メールがなくなってしまえば脅威はなくなる? インシデントはメールとWebから、というけれど:サイバーセキュリティ2029(2/2 ページ)
企業組織におけるセキュリティインシデントの8割以上が「Webアクセス」と「メール」に起因するというレポートからどのような教訓を得られるか。
人が判断するところに脅威は潜む——対策はあるのか?
そろそろ皆さんの手元にも、現状を変化させうる「ワクチン接種券」が届き始めているのではないかと思います。攻撃者も同じくらい「待ちわびていた」と考えるかもしれません。多くのセキュリティベンダーはCOVID-19に関連する攻撃を多数予測しており、国民の一大イベントであるワクチン接種予約についても、しっかりと攻撃のターゲットになっているとしています。
インターネットからやってくる脅威は、メール、Webといった利用者との接点を巧みに使い、“受信者”をだますことを主目的とし、活動しています。そのため、まずはその経路となるメールとWeb、そしてメッセージツールも狙われていることを自覚しつつ、基礎的なセキュリティ対策を行うとともに、「焦らない」ということを一人一人心掛けるのが大事です。
特にCOVID-19のワクチン接種を急ぎたい心理を、攻撃者が巧みに悪用してくる可能性は非常に高いです。インターネットの向こうからやってくる急を要するアクションや、甘い話、うまい話には最大限気を付けるよう、同僚や仲間、家族など近くの人と話し合ってみるのも有効でしょう。

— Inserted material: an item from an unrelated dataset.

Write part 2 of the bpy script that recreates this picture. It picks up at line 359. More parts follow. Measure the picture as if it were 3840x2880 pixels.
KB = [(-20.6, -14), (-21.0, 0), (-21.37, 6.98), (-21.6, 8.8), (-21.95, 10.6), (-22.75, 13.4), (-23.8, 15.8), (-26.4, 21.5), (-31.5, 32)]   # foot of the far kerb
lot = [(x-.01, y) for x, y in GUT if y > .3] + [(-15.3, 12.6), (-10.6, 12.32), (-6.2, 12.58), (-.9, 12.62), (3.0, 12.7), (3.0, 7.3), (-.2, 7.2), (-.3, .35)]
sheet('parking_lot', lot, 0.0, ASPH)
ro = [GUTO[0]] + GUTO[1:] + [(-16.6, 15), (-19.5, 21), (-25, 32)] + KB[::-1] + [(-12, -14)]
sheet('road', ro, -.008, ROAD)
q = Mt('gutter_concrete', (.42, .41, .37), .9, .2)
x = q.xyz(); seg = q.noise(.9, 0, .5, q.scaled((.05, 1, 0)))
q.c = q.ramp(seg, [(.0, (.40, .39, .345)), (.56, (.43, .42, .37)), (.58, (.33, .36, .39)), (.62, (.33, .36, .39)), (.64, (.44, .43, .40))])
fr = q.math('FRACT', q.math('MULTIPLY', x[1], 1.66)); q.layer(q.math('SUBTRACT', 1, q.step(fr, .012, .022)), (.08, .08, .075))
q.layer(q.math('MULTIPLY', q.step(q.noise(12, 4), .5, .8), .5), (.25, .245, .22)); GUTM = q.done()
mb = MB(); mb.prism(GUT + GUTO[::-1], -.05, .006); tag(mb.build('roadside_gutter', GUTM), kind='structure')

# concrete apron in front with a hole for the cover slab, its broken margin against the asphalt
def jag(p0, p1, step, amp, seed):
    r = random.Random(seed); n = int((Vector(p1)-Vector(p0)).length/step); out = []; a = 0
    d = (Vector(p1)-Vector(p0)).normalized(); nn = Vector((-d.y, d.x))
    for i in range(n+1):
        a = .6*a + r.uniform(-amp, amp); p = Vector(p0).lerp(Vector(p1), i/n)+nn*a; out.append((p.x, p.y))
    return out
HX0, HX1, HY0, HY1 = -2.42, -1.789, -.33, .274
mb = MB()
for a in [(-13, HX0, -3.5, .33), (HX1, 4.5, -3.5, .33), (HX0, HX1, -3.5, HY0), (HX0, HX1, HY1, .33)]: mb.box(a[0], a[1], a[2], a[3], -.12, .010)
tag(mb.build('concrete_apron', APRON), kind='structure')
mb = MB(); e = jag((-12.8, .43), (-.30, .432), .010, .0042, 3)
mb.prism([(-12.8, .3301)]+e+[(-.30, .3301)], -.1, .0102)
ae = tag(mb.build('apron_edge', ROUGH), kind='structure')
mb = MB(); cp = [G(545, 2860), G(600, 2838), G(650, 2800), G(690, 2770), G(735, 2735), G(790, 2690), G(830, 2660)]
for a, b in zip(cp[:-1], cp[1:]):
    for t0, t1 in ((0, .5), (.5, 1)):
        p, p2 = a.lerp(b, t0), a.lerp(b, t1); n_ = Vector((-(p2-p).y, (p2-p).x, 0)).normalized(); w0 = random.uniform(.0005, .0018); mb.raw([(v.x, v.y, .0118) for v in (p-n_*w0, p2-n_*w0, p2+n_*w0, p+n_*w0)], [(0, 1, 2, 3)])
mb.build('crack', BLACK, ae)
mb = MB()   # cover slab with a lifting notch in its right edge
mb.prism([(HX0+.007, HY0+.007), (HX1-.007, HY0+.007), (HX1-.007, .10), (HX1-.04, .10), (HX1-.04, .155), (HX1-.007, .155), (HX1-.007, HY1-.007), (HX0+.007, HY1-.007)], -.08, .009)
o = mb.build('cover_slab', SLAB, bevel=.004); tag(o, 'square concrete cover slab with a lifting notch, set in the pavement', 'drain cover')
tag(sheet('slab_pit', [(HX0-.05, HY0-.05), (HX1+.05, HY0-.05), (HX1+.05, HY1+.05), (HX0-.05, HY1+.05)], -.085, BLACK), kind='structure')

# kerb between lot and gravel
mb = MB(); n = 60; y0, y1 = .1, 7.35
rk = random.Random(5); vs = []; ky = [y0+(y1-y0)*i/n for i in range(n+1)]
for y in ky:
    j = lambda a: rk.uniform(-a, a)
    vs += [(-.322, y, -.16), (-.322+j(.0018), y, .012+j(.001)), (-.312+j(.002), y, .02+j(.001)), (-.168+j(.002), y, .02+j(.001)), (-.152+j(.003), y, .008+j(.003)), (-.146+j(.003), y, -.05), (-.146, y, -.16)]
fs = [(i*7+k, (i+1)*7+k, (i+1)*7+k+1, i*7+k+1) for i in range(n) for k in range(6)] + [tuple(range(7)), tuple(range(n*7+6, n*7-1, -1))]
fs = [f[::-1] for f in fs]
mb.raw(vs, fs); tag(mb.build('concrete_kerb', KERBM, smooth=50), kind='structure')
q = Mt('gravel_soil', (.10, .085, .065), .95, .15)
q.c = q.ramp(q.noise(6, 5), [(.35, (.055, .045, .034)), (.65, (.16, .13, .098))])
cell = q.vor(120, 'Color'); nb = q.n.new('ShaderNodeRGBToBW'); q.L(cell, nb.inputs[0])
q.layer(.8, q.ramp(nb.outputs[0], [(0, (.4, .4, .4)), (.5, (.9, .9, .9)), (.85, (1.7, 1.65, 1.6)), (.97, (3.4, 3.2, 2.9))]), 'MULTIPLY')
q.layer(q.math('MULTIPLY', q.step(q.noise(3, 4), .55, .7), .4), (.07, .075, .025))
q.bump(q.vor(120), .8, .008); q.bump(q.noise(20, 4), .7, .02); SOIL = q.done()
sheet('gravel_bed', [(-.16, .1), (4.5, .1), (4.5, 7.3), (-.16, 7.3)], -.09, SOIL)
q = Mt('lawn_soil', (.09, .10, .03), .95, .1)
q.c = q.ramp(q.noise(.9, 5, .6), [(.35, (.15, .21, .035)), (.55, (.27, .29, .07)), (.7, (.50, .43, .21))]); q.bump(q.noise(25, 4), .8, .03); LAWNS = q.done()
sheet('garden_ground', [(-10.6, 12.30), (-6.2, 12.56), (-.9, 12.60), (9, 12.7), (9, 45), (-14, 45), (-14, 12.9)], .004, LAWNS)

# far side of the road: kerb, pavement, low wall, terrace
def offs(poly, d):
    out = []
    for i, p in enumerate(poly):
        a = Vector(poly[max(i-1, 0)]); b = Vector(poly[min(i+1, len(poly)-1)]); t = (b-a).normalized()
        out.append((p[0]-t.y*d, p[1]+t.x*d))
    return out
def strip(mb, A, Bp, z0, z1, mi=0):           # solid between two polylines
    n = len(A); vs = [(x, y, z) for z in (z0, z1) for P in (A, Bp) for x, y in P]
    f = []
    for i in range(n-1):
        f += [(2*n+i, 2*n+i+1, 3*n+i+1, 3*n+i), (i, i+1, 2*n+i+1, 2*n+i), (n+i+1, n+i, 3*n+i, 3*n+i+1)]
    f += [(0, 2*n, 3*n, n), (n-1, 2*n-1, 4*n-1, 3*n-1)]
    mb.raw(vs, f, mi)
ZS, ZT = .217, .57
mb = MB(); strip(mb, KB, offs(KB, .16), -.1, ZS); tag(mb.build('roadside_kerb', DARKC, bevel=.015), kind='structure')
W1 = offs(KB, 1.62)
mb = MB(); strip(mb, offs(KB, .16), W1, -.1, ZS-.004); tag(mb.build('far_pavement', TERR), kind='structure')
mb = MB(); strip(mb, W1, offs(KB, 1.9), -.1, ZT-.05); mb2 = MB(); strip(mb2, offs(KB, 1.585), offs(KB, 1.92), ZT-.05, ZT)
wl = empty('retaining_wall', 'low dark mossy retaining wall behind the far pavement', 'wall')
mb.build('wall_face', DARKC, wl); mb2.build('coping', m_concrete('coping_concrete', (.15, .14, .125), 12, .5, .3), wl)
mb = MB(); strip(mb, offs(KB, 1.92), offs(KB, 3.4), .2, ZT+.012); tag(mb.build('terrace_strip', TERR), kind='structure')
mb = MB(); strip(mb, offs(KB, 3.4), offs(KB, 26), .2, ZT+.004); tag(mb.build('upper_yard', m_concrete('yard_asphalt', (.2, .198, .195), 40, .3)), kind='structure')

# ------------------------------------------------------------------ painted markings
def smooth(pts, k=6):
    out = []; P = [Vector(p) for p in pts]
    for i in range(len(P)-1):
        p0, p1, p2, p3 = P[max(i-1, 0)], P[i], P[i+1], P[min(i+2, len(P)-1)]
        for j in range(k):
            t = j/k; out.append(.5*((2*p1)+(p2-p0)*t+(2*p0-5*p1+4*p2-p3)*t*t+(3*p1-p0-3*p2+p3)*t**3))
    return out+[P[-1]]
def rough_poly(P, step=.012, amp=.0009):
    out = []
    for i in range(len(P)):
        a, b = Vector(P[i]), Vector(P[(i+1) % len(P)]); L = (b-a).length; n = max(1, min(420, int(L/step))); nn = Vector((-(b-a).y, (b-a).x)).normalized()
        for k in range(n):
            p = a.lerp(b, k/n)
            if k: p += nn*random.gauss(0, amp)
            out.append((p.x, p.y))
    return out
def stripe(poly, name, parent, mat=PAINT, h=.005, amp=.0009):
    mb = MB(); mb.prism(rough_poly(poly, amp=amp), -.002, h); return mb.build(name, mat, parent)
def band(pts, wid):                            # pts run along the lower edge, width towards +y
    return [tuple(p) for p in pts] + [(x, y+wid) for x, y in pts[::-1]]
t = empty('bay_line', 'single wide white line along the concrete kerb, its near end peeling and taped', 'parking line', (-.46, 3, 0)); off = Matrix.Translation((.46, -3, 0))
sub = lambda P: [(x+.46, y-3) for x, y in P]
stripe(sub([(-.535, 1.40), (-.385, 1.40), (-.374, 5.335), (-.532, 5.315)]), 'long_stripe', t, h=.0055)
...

個人的には、こういった判断に関係する部分こそ、話題になっている「AI」の出番だと思っています。数百年後の未来には、AIがメール、Web、メッセージを全てうまくフィルタリングし、安全なものだけが報告されるようなデジタル秘書となってくれるでしょう。ただし、攻撃者はAIに対しても攻撃の手を緩めていないはずです。実際に、AIをだますべく「AIに対してはマルウェアではないと偽装する」ような動きも出るでしょう。
しかし、そんなAI秘書とサイバー攻撃の攻防は当分先かも。まずはチワワとマフィンの区別が付くようになったら、ですかね……。